Vgl. OVG NRW, Beschlüsse vom 23. Mai 2011 - 8 E 77/11 -, S. 5, vom 29. September 2010 - 8 E 724/10 ‑, S. 5, sowie Beschluss vom 3. Dezember 2009 - 8 E 762/09 -, juris Rn. 13 m.w.N. (std. Rspr.)
Der Einwand der Klägerin, der Beklagte hätte sich im November 2011 nicht an sie, die Klägerin, sondern an ihre Betreuerin wenden und diese darauf hinweisen müssen, dass ein erneuter Befreiungsantrag erforderlich sei (Bl. 43, 84/85 der Gerichtsakte), dürfte insoweit unerheblich sein. Es ist nicht ersichtlich, aus welchem rechtlichen Gesichtspunkt sich eine entsprechende Verpflichtung des Beklagten ergeben sollte. Entgegen ihrer Darstellung hat die damals bereits volljährige Klägerin ihre Rundfunkgeräte im Juli 2001 nicht über eine dritte Person, sondern selbst angemeldet. Ob eine Verpflichtung zur Kontaktierung einer dritten Person bestanden hätte, wenn die Klägerin damals geschäftsunfähig oder in ihrer Geschäftsfähigkeit beschränkt gewesen wäre, bedarf keiner Entscheidung; letzteres hat die Klägerin selbst nicht behauptet.
Es liegen auch keine Anhaltspunkte dafür vor, dass die Klägerin - entsprechend ihrem Vorbringen - für die streitgegenständlichen Gebührenzeiträume von der Gebührenpflicht befreit war.
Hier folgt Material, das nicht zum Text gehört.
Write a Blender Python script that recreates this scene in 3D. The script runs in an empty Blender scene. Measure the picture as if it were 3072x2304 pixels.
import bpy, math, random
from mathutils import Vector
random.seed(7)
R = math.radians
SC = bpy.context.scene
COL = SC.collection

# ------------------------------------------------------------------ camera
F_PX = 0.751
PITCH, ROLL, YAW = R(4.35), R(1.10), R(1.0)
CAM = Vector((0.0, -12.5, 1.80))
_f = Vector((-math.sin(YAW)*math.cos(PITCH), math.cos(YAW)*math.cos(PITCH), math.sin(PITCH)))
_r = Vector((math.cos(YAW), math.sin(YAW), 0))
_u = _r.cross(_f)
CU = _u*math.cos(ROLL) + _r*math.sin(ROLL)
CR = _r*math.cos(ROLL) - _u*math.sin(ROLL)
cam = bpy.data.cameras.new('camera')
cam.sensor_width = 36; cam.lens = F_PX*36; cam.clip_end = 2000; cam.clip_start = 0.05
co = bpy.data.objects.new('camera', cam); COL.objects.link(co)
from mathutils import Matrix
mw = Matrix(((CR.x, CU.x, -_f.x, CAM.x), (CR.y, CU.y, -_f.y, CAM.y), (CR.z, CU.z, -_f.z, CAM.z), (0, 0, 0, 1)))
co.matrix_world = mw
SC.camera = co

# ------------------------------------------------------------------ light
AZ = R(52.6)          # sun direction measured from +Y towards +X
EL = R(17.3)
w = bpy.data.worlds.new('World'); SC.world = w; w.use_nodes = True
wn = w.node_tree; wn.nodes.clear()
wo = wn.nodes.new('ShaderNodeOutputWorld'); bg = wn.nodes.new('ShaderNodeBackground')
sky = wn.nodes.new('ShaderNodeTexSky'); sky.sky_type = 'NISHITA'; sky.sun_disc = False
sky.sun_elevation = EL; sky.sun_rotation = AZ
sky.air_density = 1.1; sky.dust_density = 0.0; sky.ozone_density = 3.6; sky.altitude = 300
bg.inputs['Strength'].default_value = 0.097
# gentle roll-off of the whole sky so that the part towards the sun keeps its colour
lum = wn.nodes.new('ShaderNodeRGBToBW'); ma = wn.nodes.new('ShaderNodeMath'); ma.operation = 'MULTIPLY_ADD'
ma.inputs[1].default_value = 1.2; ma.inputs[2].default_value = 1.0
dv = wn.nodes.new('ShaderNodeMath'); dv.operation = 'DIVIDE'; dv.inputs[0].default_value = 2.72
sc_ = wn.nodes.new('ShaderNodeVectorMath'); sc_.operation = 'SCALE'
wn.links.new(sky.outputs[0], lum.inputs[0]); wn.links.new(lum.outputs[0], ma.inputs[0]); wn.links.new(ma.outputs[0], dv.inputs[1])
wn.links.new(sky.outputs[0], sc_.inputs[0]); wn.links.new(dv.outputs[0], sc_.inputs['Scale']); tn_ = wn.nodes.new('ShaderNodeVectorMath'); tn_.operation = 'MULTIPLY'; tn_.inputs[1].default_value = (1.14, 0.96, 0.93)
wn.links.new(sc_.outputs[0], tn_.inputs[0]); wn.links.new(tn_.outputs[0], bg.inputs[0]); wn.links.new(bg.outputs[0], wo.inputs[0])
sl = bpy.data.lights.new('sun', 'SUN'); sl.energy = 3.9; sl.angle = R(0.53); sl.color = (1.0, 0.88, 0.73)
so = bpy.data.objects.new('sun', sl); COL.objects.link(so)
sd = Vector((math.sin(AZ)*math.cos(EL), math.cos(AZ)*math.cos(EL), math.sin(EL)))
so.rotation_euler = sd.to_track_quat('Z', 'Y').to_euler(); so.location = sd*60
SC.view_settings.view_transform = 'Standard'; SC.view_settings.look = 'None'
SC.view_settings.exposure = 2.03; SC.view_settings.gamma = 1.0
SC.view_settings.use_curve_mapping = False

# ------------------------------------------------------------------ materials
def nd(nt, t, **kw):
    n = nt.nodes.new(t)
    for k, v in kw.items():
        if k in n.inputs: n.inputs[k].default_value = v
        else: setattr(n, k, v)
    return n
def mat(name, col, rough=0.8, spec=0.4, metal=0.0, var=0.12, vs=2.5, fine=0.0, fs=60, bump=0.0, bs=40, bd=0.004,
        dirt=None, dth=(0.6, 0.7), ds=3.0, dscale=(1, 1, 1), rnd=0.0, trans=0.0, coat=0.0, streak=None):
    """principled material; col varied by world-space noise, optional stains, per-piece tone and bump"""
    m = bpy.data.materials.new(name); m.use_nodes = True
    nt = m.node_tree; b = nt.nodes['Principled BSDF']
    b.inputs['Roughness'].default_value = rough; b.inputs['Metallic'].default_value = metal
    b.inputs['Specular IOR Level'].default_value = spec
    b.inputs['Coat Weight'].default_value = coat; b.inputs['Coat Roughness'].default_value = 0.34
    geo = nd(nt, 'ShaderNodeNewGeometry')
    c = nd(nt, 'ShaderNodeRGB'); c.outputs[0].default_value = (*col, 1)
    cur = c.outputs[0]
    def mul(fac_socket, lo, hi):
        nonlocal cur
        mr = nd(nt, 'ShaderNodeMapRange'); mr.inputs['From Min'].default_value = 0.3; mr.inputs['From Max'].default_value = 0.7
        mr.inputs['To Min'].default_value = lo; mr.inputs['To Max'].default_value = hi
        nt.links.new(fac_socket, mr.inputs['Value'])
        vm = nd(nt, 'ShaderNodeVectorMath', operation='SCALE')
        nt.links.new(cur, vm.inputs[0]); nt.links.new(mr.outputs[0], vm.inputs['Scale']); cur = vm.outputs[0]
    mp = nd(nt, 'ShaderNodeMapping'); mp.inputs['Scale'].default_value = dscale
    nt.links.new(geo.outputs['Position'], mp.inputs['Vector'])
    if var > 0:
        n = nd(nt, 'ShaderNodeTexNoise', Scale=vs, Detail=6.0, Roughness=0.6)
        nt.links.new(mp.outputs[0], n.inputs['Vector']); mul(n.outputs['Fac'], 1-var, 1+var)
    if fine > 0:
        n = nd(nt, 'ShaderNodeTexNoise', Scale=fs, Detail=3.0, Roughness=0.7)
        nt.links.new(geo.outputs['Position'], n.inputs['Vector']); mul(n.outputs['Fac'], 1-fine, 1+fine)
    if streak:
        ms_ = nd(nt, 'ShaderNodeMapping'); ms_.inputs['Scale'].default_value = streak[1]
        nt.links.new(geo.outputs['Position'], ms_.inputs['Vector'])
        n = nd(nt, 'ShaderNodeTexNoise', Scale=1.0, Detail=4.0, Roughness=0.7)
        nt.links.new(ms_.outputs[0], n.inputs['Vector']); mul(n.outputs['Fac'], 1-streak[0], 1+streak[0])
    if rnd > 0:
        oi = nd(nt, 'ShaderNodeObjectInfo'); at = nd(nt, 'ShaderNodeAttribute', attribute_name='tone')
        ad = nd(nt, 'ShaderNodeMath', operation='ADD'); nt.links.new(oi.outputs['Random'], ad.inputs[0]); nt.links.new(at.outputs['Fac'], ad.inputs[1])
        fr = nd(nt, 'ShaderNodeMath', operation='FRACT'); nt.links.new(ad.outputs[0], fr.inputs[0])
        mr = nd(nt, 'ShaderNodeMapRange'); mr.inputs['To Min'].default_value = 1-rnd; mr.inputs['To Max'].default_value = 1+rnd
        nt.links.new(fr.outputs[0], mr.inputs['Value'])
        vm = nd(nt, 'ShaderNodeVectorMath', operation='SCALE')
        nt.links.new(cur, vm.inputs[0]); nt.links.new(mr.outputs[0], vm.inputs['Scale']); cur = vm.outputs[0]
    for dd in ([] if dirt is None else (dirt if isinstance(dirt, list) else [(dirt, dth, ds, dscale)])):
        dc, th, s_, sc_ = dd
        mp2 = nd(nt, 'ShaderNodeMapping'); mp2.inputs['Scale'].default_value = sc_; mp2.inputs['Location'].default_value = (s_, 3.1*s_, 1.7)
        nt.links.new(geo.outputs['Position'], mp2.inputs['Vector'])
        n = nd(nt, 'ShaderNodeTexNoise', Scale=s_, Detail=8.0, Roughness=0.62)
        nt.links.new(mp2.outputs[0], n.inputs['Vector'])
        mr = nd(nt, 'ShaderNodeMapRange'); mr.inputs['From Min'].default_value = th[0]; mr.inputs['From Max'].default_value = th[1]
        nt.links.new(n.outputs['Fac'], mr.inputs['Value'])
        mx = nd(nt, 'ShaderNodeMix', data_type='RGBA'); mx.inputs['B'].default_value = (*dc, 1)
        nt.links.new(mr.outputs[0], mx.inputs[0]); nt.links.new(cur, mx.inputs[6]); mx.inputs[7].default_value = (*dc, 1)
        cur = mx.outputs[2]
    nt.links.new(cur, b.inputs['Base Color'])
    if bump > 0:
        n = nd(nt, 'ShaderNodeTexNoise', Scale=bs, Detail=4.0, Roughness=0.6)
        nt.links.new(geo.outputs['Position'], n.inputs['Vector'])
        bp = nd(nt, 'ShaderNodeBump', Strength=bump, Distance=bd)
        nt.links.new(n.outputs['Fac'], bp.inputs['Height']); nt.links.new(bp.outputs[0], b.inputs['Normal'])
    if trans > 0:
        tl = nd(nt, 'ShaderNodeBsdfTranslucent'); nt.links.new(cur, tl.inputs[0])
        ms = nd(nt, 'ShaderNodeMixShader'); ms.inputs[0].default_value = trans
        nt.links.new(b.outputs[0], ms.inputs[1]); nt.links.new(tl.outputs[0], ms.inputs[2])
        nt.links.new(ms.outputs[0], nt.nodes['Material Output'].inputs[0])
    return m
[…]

Entsprechende Befreiungen befinden sich weder in der Beiakte, noch hat die Klägerin derartige Unterlagen vorgelegt. Ob die Klägerin für die streitgegenständlichen Zeiträume auf einen entsprechenden Antrag von der Gebührenpflicht zu befreien gewesen wäre, ist in diesem Zusammenhang unerheblich; eine rückwirkende Befreiung von der Gebührenpflicht scheidet gemäß § 6 Abs. 5 RGebStV aus.
Vgl. OVG NRW, Beschluss vom 29. Juli 2010
- 8 E 656/10 -, S. 4.
Die Beiordnung von Frau Rechtsanwältin I. erfolgt gemäß § 166 VwGO i.V.m. § 121 Abs. 2 1. Alt. ZPO, da eine Vertretung durch einen Rechtsanwalt erforderlich erscheint.
Die Kostenentscheidung beruht auf § 154 Abs. 2 VwGO und § 166 VwGO i.V.m. § 127 Abs. 4 ZPO.
Die Ermäßigung der Gerichtsgebühr auf die Hälfte ergibt sich aus Nr. 5502 der Anlage 1 zum Gerichtskostengesetz. Danach kann das Gericht die Gebühr nach billigem Ermessen auf die Hälfte ermäßigen oder bestimmen, dass eine Gebühr nicht zu erheben ist, wenn die Beschwerde nur teilweise verworfen oder zurückgewiesen wird.
Dieser Beschluss ist unanfechtbar (§ 152 Abs. 1 VwGO).